High-performance and stable NH3 production using a TiO2-protected Si photocathode and patterned Au loading

Abstract

Crystalline silicon (c-Si) is a promising material for photoelectrochemical (PEC) ammonia (NH₃) production from nitrate (NO₃⁻) reduction owing to its appropriate band gap and optimal charge-transport properties. However, c-Si is not stable in aqueous solutions, causing the detachment of catalysts from the c-Si photoelectrode and resulting in a dramatic decrease in the performance.
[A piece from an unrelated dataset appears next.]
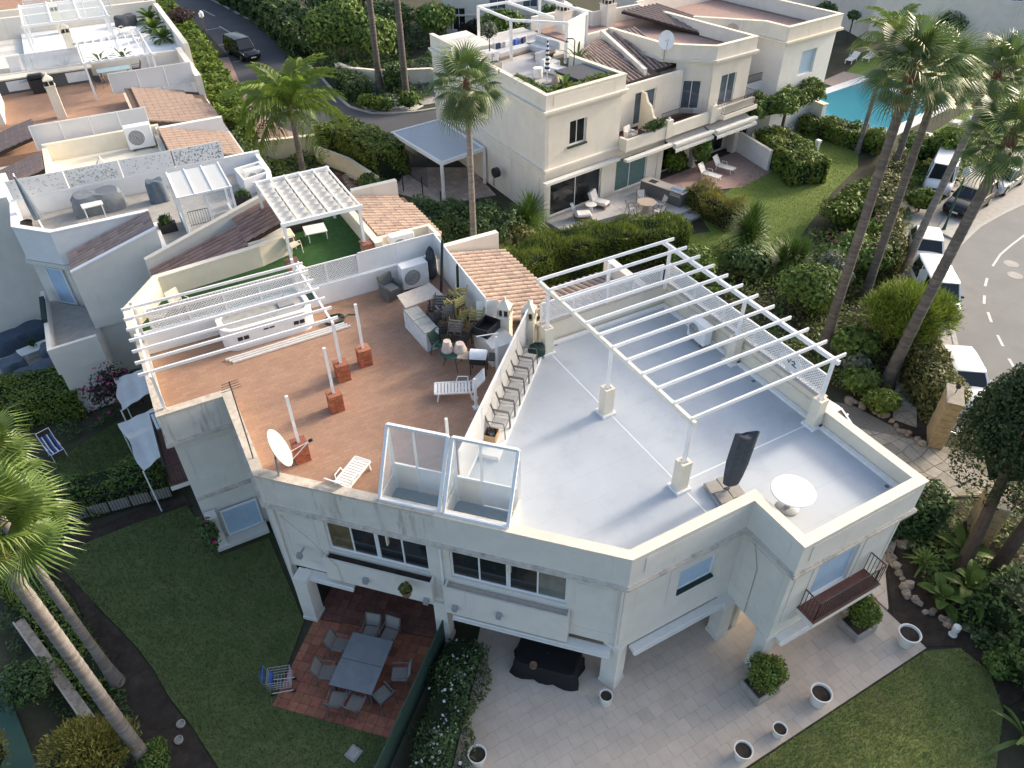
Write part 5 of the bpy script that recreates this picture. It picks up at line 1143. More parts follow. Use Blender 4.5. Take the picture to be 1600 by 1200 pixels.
for lab, a, b in (('long dark folded parasol leaning on the white panel by the air conditioner', (9.95, 24.5, T), (10.45, 25.1, T+2.2)), ('dark post leaning behind the yellow cane chairs', (10.0, 22.9, T), (10.25, 23.3, T+2.0))):
    t = thing('leaning_pole', lab, 'pole', a); MB().beam(a, b, .10, .07).build('shaft', 'black_metal', t); MB().tube([b, (b[0], b[1], b[2]+.08)], .03, 6).build('tip', 'black_metal', t)
t = thing('furniture_cover', 'black cover hanging in the corner behind the big air conditioner', 'cover', (10.2, 25.9, T)); core_ellipsoid((10.2, 25.95, T+.75), (.25, .25, .80), 12, 8).build('cover', 'charcoal_cloth', t)
t = thing('white_panel', 'white sheet panel leaning beside the chimney and the black crate', 'panel', (10.6, 20.9, 6.95)); MB().beam((9.95, 21.1, 7.35), (10.75, 20.85, 7.35), .02, .85).build('panel', 'white_paint', t)
t = thing('garden_table', 'round green metal table with upturned flower pots', 'table', (8.4, 19.95, T)); MB().lathe([(.01, .70), (.50, .70), (.52, .72), (.50, .735), (.01, .735)], (8.4, 19.95, T), 28).build('table_top', 'green_metal', t, smooth=True)
for k in range(3):
    a = k*2.09+.4; MB().tube([(8.4+.12*math.cos(a), 19.95+.12*math.sin(a), T+.7), (8.4+.42*math.cos(a), 19.95+.42*math.sin(a), T)], .018, 6).build('leg', 'green_metal', t)
for lab, x, y in (('upturned pale pot standing taller on the green table', 8.22, 20.05), ('upturned wide pale pot on the green table', 8.62, 19.82)):
    h_ = .44 if x < 8.4 else .34; r_ = .22 if x < 8.4 else .25
    t = thing('flower_pot', lab, 'flower pot', (x, y, T+.735))
    mat('planter_cream', (.58, .47, .40), .9, .15, 5) if 'planter_cream' not in M else None
    MB().lathe([(r_, 0), (r_*1.04, .03), (r_*1.0, .08), (r_*.95, .08), (r_*.62, h_-.02), (r_*.58, h_), (.01, h_)], (x, y, T+.735), 20).build('pot', 'planter_cream', t, smooth=True)
sling_chair('garden_chair', 'dark green metal garden chair between the chest and the round green table', (8.35, 20.85, T), math.radians(-60), 'green_metal', 'green_metal')
t = thing('gas_barbecue', 'barbecue with white rounded lid and wooden side shelf', 'barbecue', (9.05, 19.2, T), math.radians(-35))
MB().box((0, 0, .62), (.62, .50, .26), 0, .02).build('firebox', 'black_metal', t, local=True)
vs = []; n = 10
for x in (-.30, .30):
    for k in range(n+1): a = math.pi*k/n; vs.append((x, .24*math.cos(a), .755+.24*math.sin(a)))
MB().add(vs, [(k, k+1, n+1+k+1, n+1+k) for k in range(n)]+[tuple(range(n, -1, -1)), tuple(range(n+1, 2*n+2))]).build('lid', 'white_metal', t, smooth=True, local=True)
MB().box((-.55, 0, .74), (.40, .44, .04)).build('side_shelf', 'wood_pale', t, local=True); MB().box((.48, 0, .74), (.25, .44, .04)).build('side_shelf', 'black_metal', t, local=True); MB().tube([(-.2, -.3, .86), (.2, -.3, .86)], .015, 6).build('handle', 'steel', t, local=True)
for sx in (-.28, .28):
    for sy in (-.2, .2): MB().tube([(sx, sy, 0), (sx, sy, .55)], .022, 6).build('leg', 'black_metal', t, local=True)
t = thing('leaning_post', 'white metal post with crossbar propped by the barbecue', 'post', (9.55, 18.75, T)); MB().ab(9.52, 18.72, T, 9.60, 18.80, T+1.7).build('upright', 'white_metal', t); MB().beam((9.0, 19.2, T+1.62), (9.75, 18.9, T+1.7), .03, .03).build('crossbar', 'white_metal', t)
t = thing('leaning_post', 'short white post standing behind the left stair head', 'post', (6.25, 14.95, T)); MB().ab(5.95, 15.1, T, 6.03, 15.18, T+2.3).build('upright', 'white_metal', t); MB().box((5.99, 15.14, T+.03), (.2, .2, .06)).build('foot', 'white_metal', t)
t = thing('leaning_post', 'white post standing at the backrest of the lounger by the lattice screen', 'post', (8.35, 17.75, T)); MB().ab(8.02, 17.45, T, 8.10, 17.53, T+1.3).build('upright', 'white_metal', t); MB().box((8.06, 17.49, T+.03), (.2, .2, .06)).build('foot', 'white_metal', t)
lounger('white slatted sun lounger with wheels near the dividing lattice screen', (7.75, 18.45, T), math.radians(155), back=50)
lounger('white slatted sun lounger by the parapet near the satellite dish', (3.2, 16.35, T), math.radians(38), back=55, s=.92)
t = thing('satellite_dish', 'large cream satellite dish standing on the stained parapet', 'satellite dish', (1.25, 17.1, 6.75))
c = Vector((1.35, 17.25, 7.55)); ax = Vector((.86, -.24, .36)).normalized(); u = ax.cross(Vector((0, 0, 1))).normalized(); v = u.cross(ax); vs = []; n = 28; m = 6
for i in range(m+1):
    for k in range(n):
        a = 2*math.pi*k/n; r_ = i/m; p = c+u*(.56*r_*math.cos(a))+v*(.66*r_*math.sin(a))+ax*(.14*r_*r_); vs.append(p)
for i in range(m+1):
    for k in range(n): vs.append(vs[i*n+k]-ax*.02)
N0 = (m+1)*n; mb = MB(); mb.add(vs, [(i*n+k, i*n+(k+1)%n, (i+1)*n+(k+1)%n, (i+1)*n+k) for i in range(m) for k in range(n)]+[(N0+i*n+k, N0+(i+1)*n+k, N0+(i+1)*n+(k+1)%n, N0+i*n+(k+1)%n) for i in range(m) for k in range(n)]+[(m*n+k, m*n+(k+1)%n, N0+m*n+(k+1)%n, N0+m*n+k) for k in range(n)])
mat('dish_cream', (.58, .55, .49), .5, .05, 3); mb.build('reflector', 'dish_cream', t, smooth=True)
e = c+ax*.95-v*.25
for q in (-.4, .4): MB().tube([c+u*q*.6-v*.5+ax*.1, e], .014, 5).build('feed_arm', 'white_metal', t)
MB().tube([e, e+ax*.12], .05, 8).build('feed_horn', 'black_metal', t); MB().tube([(1.2, 17.0, 6.74), (1.25, 17.1, 7.4), c-ax*.02], .035, 6).build('mast', 'grey_metal', t)
t = thing('antenna', 'thin metal antenna mast on the parapet by the notch corner', 'antenna', (.7, 19.2, 6.75)); MB().tube([(.7, 18.1, 6.7), (.72, 18.3, 7.2), (.75, 18.8, 9.3)], .022, 6).build('mast', 'dark_iron', t)
for k in range(4): MB().tube([(.45+.02*k, 18.78-.0, 9.0+.09*k), (1.05-.02*k, 18.82, 9.0+.09*k)], .01, 4).build('rod', 'dark_iron', t)
t = thing('rooftop_bar', 'long low white rounded bar counter with square vents on the terracotta terrace', 'counter', (3.0, 25.0, T))
def rrect(x0, y0, x1, y1, r, n=6):
    out = []
    for cx, cy, a0 in ((x1-r, y0+r, -90), (x1-r, y1-r, 0), (x0+r, y1-r, 90), (x0+r, y0+r, 180)):
        for k in range(n+1): a = math.radians(a0+90*k/n); out.append((cx+r*math.cos(a), cy+r*math.sin(a)))
    return out
P_ = rrect(1.25, 24.85, 4.75, 26.4, .55); mb = MB(); mb.prism(P_, T, T+.86); mb.build('counter', 'plaster_white', t, smooth=True)
mb = MB(); mb.band(P_, -.02, .16, T+.86, T+.92, True); mb.build('rim', 'plaster_white', t); mb = MB(); mb.prism(rrect(1.45, 25.05, 4.55, 26.2, .4), T+.86, T+.868); mb.build('counter_top', 'lid_grey', t)
for x in (1.75, 1.98, 2.75, 2.98, 3.9, 4.13): MB().ab(x, 24.835, T+.42+(.18 if 2.5 < x < 3.2 else 0), x+.19, 24.85, T+.58+(.18 if 2.5 < x < 3.2 else 0)).build('vent', 'black_metal', t)
MB().box((3.9, 25.75, T+.90), (.6, .4, .06), 0, .01).build('sink', 'grey_metal', t); MB().tube([(3.9, 26.0, T+.9), (3.9, 26.0, T+1.2), (3.9, 25.8, T+1.22)], .015, 6).build('tap', 'steel', t)
for k, lab in enumerate(('white metal gutter length lying closest to the bar counter', 'white metal gutter length lying in the middle of three', 'white metal gutter length lying outermost on the terrace')):
    t = thing('gutter_length', lab, 'metal profile', (1.1, 24.1-.13*k, T), 0, 'white profiles lying in front of the bar'); MB().beam((1.1+.1*k, 24.45-.14*k, T+.05), (5.75+.08*k, 24.45-.14*k+.10, T+.05), .09, .07).build('profile', 'cream_metal', t); MB().beam((1.1+.1*k, 24.45-.14*k, T+.095), (5.75+.08*k, 24.45-.14*k+.10, T+.095), .03, .02).build('lip', 'white_metal', t)
t = thing('garden_hose', 'coiled dark green hose on the terracotta terrace by the pergola post', 'hose', (5.4, 24.9, T)); mb = MB()
mb.tube([(5.45+(.40+.03*math.sin(k*.9))*math.cos(k*.35)+.02*k*.05, 24.95+(.34+.04*math.cos(k*.7))*math.sin(k*.35), T+.025+.0016*k) for k in range(72)]+[(6.1, 25.1, T+.03), (6.5, 24.9, T+.02)], .022, 6); mb.build('coil', 'green_metal', t)
t = thing('hose_reel', 'green hose reel hung on the back wall beside the pergola', 'hose reel', (4.95, 26.2, 6.7)); MB().tube([(4.95, 26.05, 6.85), (4.95, 26.28, 6.85)], .16, 14).build('drum', 'green_metal', t); MB().box((4.95, 26.17, 6.68), (.34, .22, .06)).build('bracket', 'green_metal', t)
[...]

Furthermore, electrocatalysts on c-Si block light, therby reducing the PEC NH₃-production efficiency. Herein, we stabilized and increased the efficiency of the c-Si photocathode by TiO₂ deposition and loaded an optimized amount of Au using an e-beam patterning, respectively. We found that TiO₂ not only protects the c-Si photoelectrode from the electrolyte but also promotes strong bonding between Au and the c-Si photoelectrode. Notably, TiO₂ showed a synergistic effect with the Au electrocatalyst in increasing the faradaic efficiency (FE) of NO₃⁻ reduction for NH₃ production, which was further confirmed by density functional theory calculations. Overall, the Au-loaded TiO₂-protected c-Si photoelectrode showed a stable and record-high NH₃-production rate of 1590 ± 40 μg_NH3 cm⁻² h⁻¹ with an FE of 83.4% ± 5.6% at −0.35 V vs. the reversible hydrogen electrode.